At the effective time of the merger, each outstanding share of Masimo common stock was canceled, extinguished and converted into the right to receive $180.00 in cash per share, without interest. Hataishi’s 13,317 common shares were disposed of to the issuer at this per share merger consideration, leaving no remaining Masimo common stock directly held.

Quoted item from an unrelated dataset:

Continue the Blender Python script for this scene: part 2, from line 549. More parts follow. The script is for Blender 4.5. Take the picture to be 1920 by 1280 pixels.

On the same date, multiple unvested Masimo restricted stock unit (RSU) awards were also disposed of to the issuer and, under the merger terms, were assumed by Danaher and converted into RSUs of Danaher. The conversion used the $180.00 per share merger consideration and a Danaher ten-day volume‑weighted average price of $183.33.
Positive
- None.
Negative
- None.
Insider Trade Summary
| Type | Security | Shares | Price | Value |
|---|---|---|---|---|
| Disposition | Restricted Stock Units | 627 | $0.00 | -- |
| Disposition | Restricted Stock Units | 910 | $0.00 | -- |
| Disposition | Restricted Stock Units | 3,224 | $0.00 | -- |
| Disposition | Restricted Stock Units | 3,380 | $0.00 | -- |
| Disposition | Restricted Stock Units | 3,134 | $0.00 | -- |
| Disposition | Common Stock | 13,317 | $180.00 | $2.40M |
Footnotes (1)
- On June 10, 2026, pursuant to the Agreement and Plan of Merger, dated February 16, 2026, by and among Masimo Corporation (the "Issuer"), Danaher Corporation ("Parent"), and Mobius Merger Sub, Inc. ("Merger Sub"), Merger Sub merged with and into the Issuer, with the Issuer continuing as the surviving corporation and a wholly owned subsidiary of Parent (the "Merger"). On June 10, 2026, at the effective time of the Merger, each share of the Issuer's common stock, par value $0.001 per share (the "Common Stock") issued and outstanding prior to the effective time of the Merger (other than certain excluded shares and dissenting shares) was canceled, extinguished and converted into the right to receive an amount in cash equal to $180.00 per share, without interest (the "Per Share Merger Consideration"). On June 10, 2026, at the effective time of the Merger, each of the Issuer's restricted stock units ("RSUs") (other than certain RSUs held by the Issuer's non-employee directors) was assumed by Parent and converted into a number of RSUs of Parent equal to the product of the number of shares of Parent common stock equal to the number of shares of Common Stock underlying such RSU multiplied by the quotient of (a) the Per Share Merger Consideration, divided by (b) the volume-weighted average trading price per share of Parent's common stock for the ten trading day period ending on and including June 10, 2026 ($183.33). Represents the unvested portion of RSUs granted on March 9, 2022, which award of RSUs was to vest as follows: 60% vests on the third anniversary of the grant date, an additional 20% vests on the fourth anniversary of the grant date, and the final 20% vests on the fifth anniversary of the grant date. Represents the unvested portion of RSUs granted on March 8, 2023, which award of RSUs was to vest ratably over five years. Represents the unvested portion of RSUs granted on November 16, 2023, which award of RSUs was to vest ratably over five years. Represents the unvested portion of RSUs granted on March 13, 2025, which award of RSUs was to vest ratably over five years. Represents the unvested portion of RSUs granted on March 13, 2026, which award of RSUs was to vest ratably over four years.